This forum probably isn't the prime spot for a few words about Anthony Bourdain, but this is where my friends reside...
As we age, death of people around us hits harder. Maybe that's partially a function of realizing our own impending mortality, but for me the feeling on this one is similar to Zoe DiBlasio's passing last year. With Zoe we were online friends, and with Bourdain the closest I've come to meeting him is a TV segment he did on a late friend of mine, a pizza guru outside Chicago.
But the connection between the two is that I've lost another who thinks like me. Damn it, in this world that number is shrinking. Yes, Anthony Bourdain was about food but he was more about having an explorer's lust for faraway places, with the cuisine being a happy by-product. I've focused on Italy in my travels because I dig the place and it's my ancestral homeland besides, but I've had similarly tactile, visceral experiences in France and Switzerland as well, and truth be told even up in the Maritime Provinces of Canada. Being somewhere else is fun...
Bourdain also had a keen, sardonic eye for the absurd, and I can tell you--and Zoe would attest--is that if one hasn't repeatedly found the theater of the absurd in Italy, all I can say is that you haven't looked hard enough.
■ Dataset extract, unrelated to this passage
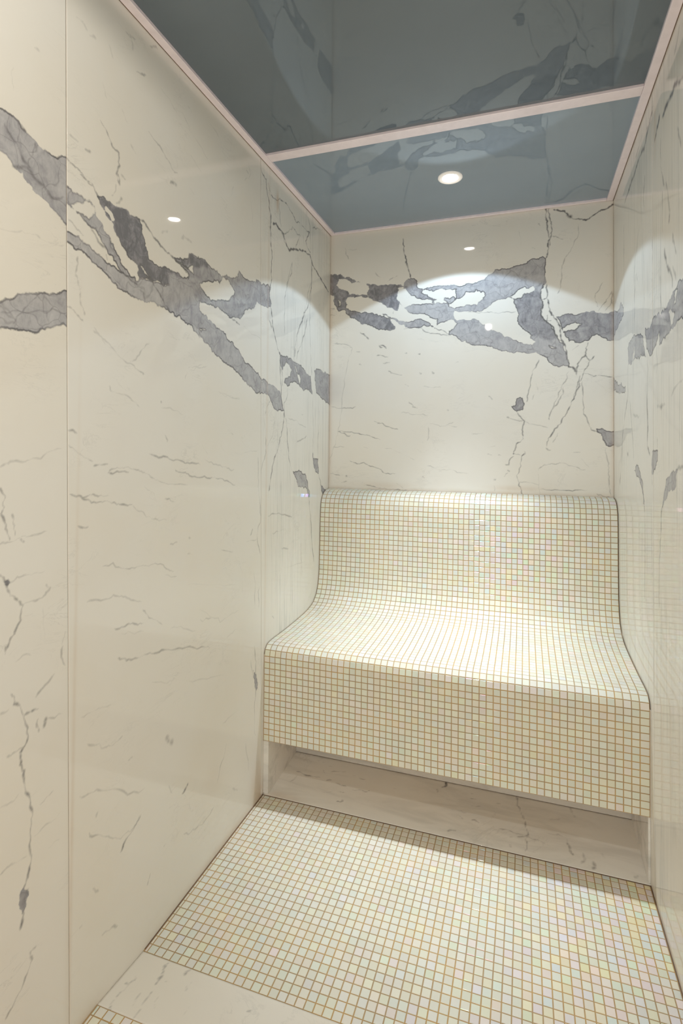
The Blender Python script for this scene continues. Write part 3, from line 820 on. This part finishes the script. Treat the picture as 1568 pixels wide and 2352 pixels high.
wl = box('wall_left', (XL - 6, Y_FRONT, ZF - 3), (XL - 0.02, YB + 6, TOP), MT['bed'])
tag(wl, 'left wall of tall polished white marble slabs with bold grey veins', 'wall', 'structure')
slab(wl, ('x', XL, 1), np.concatenate([np.linspace(Y_FRONT, -54, 12), steps(-53.8, -42.515, G)]), zs, MT['L0'], ['L0'], (0, LEAN),
     [(-41.2, 20, 0.5, 60, .16), (-40.4, -9, 2.5, 2.2, .35)], label='marble slab nearest the viewer with two broad grey bands')
slab(wl, ('x', XL, 1), steps(-42.445, -1.785, G), zs, MT['L1'], ['L1'], (LEAN, LEAN),
     [(-41.2, 5, .22, 40, .22), (-39.5, -9, 3, 1.6, .30), (-1.2, -7.5, 2.6, 4.5, .42), (-12, -9.2, 12, 1.1, .28), (-15.5, 2, 2.2, 2.6, .10)],
     label='wide marble slab with a diagonal grey vein')
slab(wl, ('x', XL, 1), steps(-1.715, YB, G), zs, MT['L2'], ['L2'], (LEAN, 0.0),
     [(0.2, 45, .35, 70, .18), (3.5, 92.5, .5, 1.6, .6), (.3, -8, .8, 3, .3), (31.3, 60, .5, 60, .2)], label='narrow marble slab with fine vertical veins')
wr = box('wall_right', (XR + 0.02, Y_FRONT, ZF - 3), (XR + 6, YB + 6, TOP), MT['bed'])
tag(wr, 'right wall of polished white marble reflecting the mosaic bench', 'wall', 'structure')
zr = np.concatenate([steps(ZF - 0.3, 20, .5)[:-1], steps(20, 97.0, 0.14), [TOP]])
slab(wr, ('x', XR, -1), np.concatenate([np.linspace(Y_FRONT, -22.5, 12), steps(-22, -1.95, 0.14)]), zr, MT['R0'], ['R1'], (0, 0),
     [(-1.5, -8, .6, 3, .3), (-9, -9.2, 9, .8, .35), (-3.5, 91, .6, 4, .3)], label='marble slab on the near side of the joint')
slab(wr, ('x', XR, -1), steps(-1.85, YB, 0.14), zr, MT['R1'], ['R1'], (0, 0),
     [(31.3, 60, .5, 60, .2)], label='marble slab beside the bench')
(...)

My first trip to Italy eight years ago, through a buddy back here we set up a day in Chianti with a transplanted New Yorker named Eugene Martinez, who had spent the last 25 years understanding, enveloping and explaining Florence & its environs to tourists who 'got it'. We were willing subjects, and we spent a magical autumn day in Greve-in-Chianti at Montagliari Winery--cooking, eating, drinking & talking about everything and nothing, the doors of the kitchen wide open to the fall Tuscan breeze and the fading afternoon sun.
After we returned, we stayed in touch through EMail and social media. A couple years later, after another failed attempt of mine to schedule a return trip, he messaged 'come back soon--life is short.' You probably know the rest. Six months later he died in his sleep of a heart attack.
Through Zoe, through Bourdain, and through my friend Eugene, they are telling me now, almost imploring me: Get out there, get out of your comfort zone. Travel and see what the rest of the world has to offer.